15. Consider a cluster.
Forming partnerships with other agencies means you can wield greater premium power for potential markets. Platt's shop is part of a cluster group covering 35 individual agencies in five states, with total premium volume of $ 100 million. The cluster gave him an entree to the Hartford and Metropolitan (under customer service center contracts).
16. Automate!
Here are two ways automation can increase your productivity. Transactional filing: As correspondence arrives, it is entered in the appropriate client file on computer and later filed chronologically in paper form. This frees up the CSR to focus on sales while an assistant files renewals and endorsements. Rotation servicing: Instead of splitting up clients alphabetically, CSRs work with anyone who calls. The result is quicker response and fewer returned calls.

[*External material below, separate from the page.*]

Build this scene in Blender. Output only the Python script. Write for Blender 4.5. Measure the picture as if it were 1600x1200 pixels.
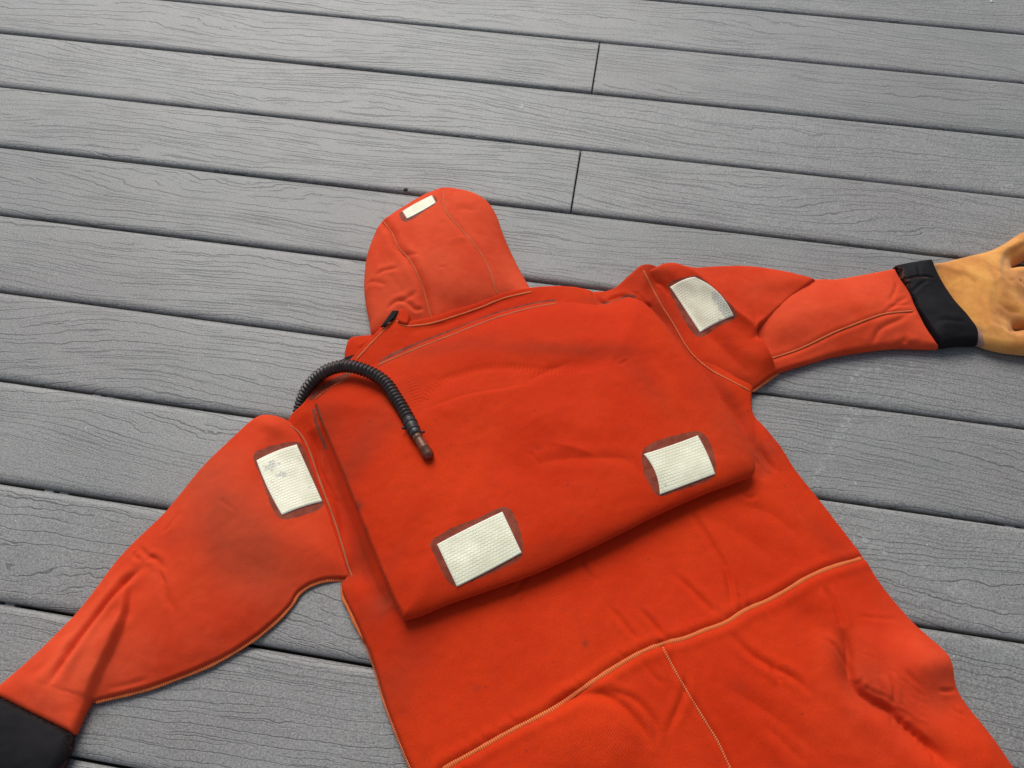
import bpy, math, random
import numpy as np
from mathutils import Matrix, Vector

random.seed(7)
rng = np.random.default_rng(11)
S = bpy.context.scene
for o in list(bpy.data.objects):
    bpy.data.objects.remove(o)
COL = S.collection

# ------------------------------------------------------------------ camera
FPX, PITCH, ROLL, YAW, CAMH, LINE0 = 1202.0, 1.0404, -0.0108, 0.1688, 0.9208, 1.1510
BOARD = 0.1445


def cam_axes():
    cp, sp = math.cos(PITCH), math.sin(PITCH)
    f = np.array([0, cp, -sp]); r = np.array([1., 0, 0]); u = np.cross(r, f)
    cr, sr = math.cos(ROLL), math.sin(ROLL)
    r, u = cr * r + sr * u, -sr * r + cr * u
    cy, sy = math.cos(YAW), math.sin(YAW)
    M = np.array([[cy, -sy, 0], [sy, cy, 0], [0, 0, 1]])
    return M @ r, M @ u, M @ f


AR, AU, AF = cam_axes()
cam = bpy.data.cameras.new('camera')
cam.sensor_width = 36.0
cam.lens = FPX / 1600 * 36.0
cam.clip_start = 0.02
cam.clip_end = 200
camo = bpy.data.objects.new('camera', cam)
COL.objects.link(camo)
camo.matrix_world = Matrix(((AR[0], AU[0], -AF[0], 0), (AR[1], AU[1], -AF[1], 0),
                            (AR[2], AU[2], -AF[2], CAMH), (0, 0, 0, 1)))
S.camera = camo

# ------------------------------------------------------------------ light
SUN_EL, SUN_AZ = math.radians(45), math.radians(-23)     # azimuth clockwise from +Y
w = bpy.data.worlds.new('World'); S.world = w; w.use_nodes = True
nt = w.node_tree; nt.nodes.clear()
sky = nt.nodes.new('ShaderNodeTexSky'); sky.sky_type = 'NISHITA'; sky.sun_disc = False
sky.sun_elevation = SUN_EL; sky.sun_rotation = SUN_AZ
sky.air_density = 1.0; sky.dust_density = 1.6; sky.ozone_density = 1.0
hs = nt.nodes.new('ShaderNodeHueSaturation'); hs.inputs['Saturation'].default_value = 0.60   # cloud cover greys the blue
bg = nt.nodes.new('ShaderNodeBackground'); bg.inputs['Strength'].default_value = 0.06
wo = nt.nodes.new('ShaderNodeOutputWorld')
nt.links.new(sky.outputs[0], hs.inputs['Color']); nt.links.new(hs.outputs[0], bg.inputs[0]); nt.links.new(bg.outputs[0], wo.inputs[0])
sun = bpy.data.lights.new('sun', 'SUN'); sun.energy = 1.5; sun.angle = math.radians(38); sun.color = (1.0, 0.975, 0.94)
suno = bpy.data.objects.new('sun', sun); COL.objects.link(suno)
sd_ = Vector((math.sin(SUN_AZ) * math.cos(SUN_EL), math.cos(SUN_AZ) * math.cos(SUN_EL), math.sin(SUN_EL)))
suno.rotation_euler = sd_.to_track_quat('Z', 'Y').to_euler()
suno.location = (0, 2, 3)
S.view_settings.view_transform = 'Standard'; S.view_settings.look = 'None'
S.view_settings.gamma = 1; S.view_settings.exposure = 0.84
S.view_settings.use_curve_mapping = False
S.render.engine = 'CYCLES'


# ------------------------------------------------------------------ pixel -> place helpers
def rays(pts):
    pts = np.asarray(pts, float).reshape(-1, 2)
    return ((pts[:, :1] - 800) / FPX) * AR + (-(pts[:, 1:] - 600) / FPX) * AU + AF


def at(pts, z=0.0):
    d = rays(pts); z = np.broadcast_to(np.asarray(z, float), (len(d),))
    t = (z - CAMH) / d[:, 2]
    return np.array([0, 0, CAMH]) + t[:, None] * d


def catmull(P, closed, corners=None, step=3.0):
    """P (n,k): first two columns set the spacing; returns a resampled smooth line."""
    P = np.asarray(P, float); n = len(P)
    corners = corners if corners is not None else [False] * n
    out = []
    m = n if closed else n - 1
    for i in range(m):
        a, b = P[i], P[(i + 1) % n]
        pa = P[(i - 1) % n] if (closed or i > 0) else 2 * a - b
        pb = P[(i + 2) % n] if (closed or i + 2 < n) else 2 * b - a
        if corners[i]: pa = 2 * a - b
        if corners[(i + 1) % n]: pb = 2 * b - a
        L = np.hypot(*(b - a)[:2]); k = max(2, int(L / step))
        ta = (b - pa) * .5; tb = (pb - a) * .5
        la, lb = np.hypot(*ta[:2]), np.hypot(*tb[:2])
        if la > L: ta = ta * L / la
        if lb > L: tb = tb * L / lb
        t = (np.arange(k) / k)[:, None]
        out.append((2*t**3-3*t**2+1)*a + (t**3-2*t**2+t)*ta + (-2*t**3+3*t**2)*b + (t**3-t**2)*tb)
    if not closed: out.append(P[-1:])
    return np.vstack(out)


def gblur(A, sig_cells):
    if sig_cells <= 0: return A
    r = int(sig_cells * 3) + 1
    k = np.exp(-.5 * (np.arange(-r, r + 1) / sig_cells) ** 2); k /= k.sum()
    def conv(M):
        Mp = np.pad(M, ((r, r), (0, 0)), mode='edge')
        c = np.zeros_like(M)
        for i, kk in enumerate(k): c += kk * Mp[i:i + M.shape[0]]
        return c
    return conv(conv(A).T).T


def noise_field(shape, sig, seed):
    g = np.random.default_rng(seed).standard_normal((int(shape[0] + 8), int(shape[1] + 8)))
    if sig > 8:      # build coarse, then enlarge
        f = int(sig / 4)
        g = np.random.default_rng(seed).standard_normal((shape[0] // f + 12, shape[1] // f + 12))
        g = gblur(g, sig / f); g /= g.std()
        yi = np.linspace(4, 4 + shape[0] / f, shape[0]); xi = np.linspace(4, 4 + shape[1] / f, shape[1])
        y0 = yi.astype(int); x0 = xi.astype(int); fy = (yi - y0)[:, None]; fx = (xi - x0)[None]
        fy = fy * fy * (3 - 2 * fy); fx = fx * fx * (3 - 2 * fx)
        a = g[np.ix_(y0, x0)]; b = g[np.ix_(y0, x0 + 1)]; c = g[np.ix_(y0 + 1, x0)]; d = g[np.ix_(y0 + 1, x0 + 1)]
        return gblur((a * (1 - fx) + b * fx) * (1 - fy) + (c * (1 - fx) + d * fx) * fy, f * .5)
    g = gblur(g, sig); g /= g.std()
    return g[4:4 + shape[0], 4:4 + shape[1]]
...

"CSRs must learn how to work with an electronic file and how to manage the conversation with the customer so they can complete the transaction while still on the phone," Cunningham says. "People just want the job done when they call; they don't want anyone to call them back." following a hail storm in Orlando. "No big deal," he declares.
17. Find your own perspective.
"My goal is not to be the biggest agent in Longwood, Fla. says George Frey, who owns the George Frey Agency. "I want to be the most profitable."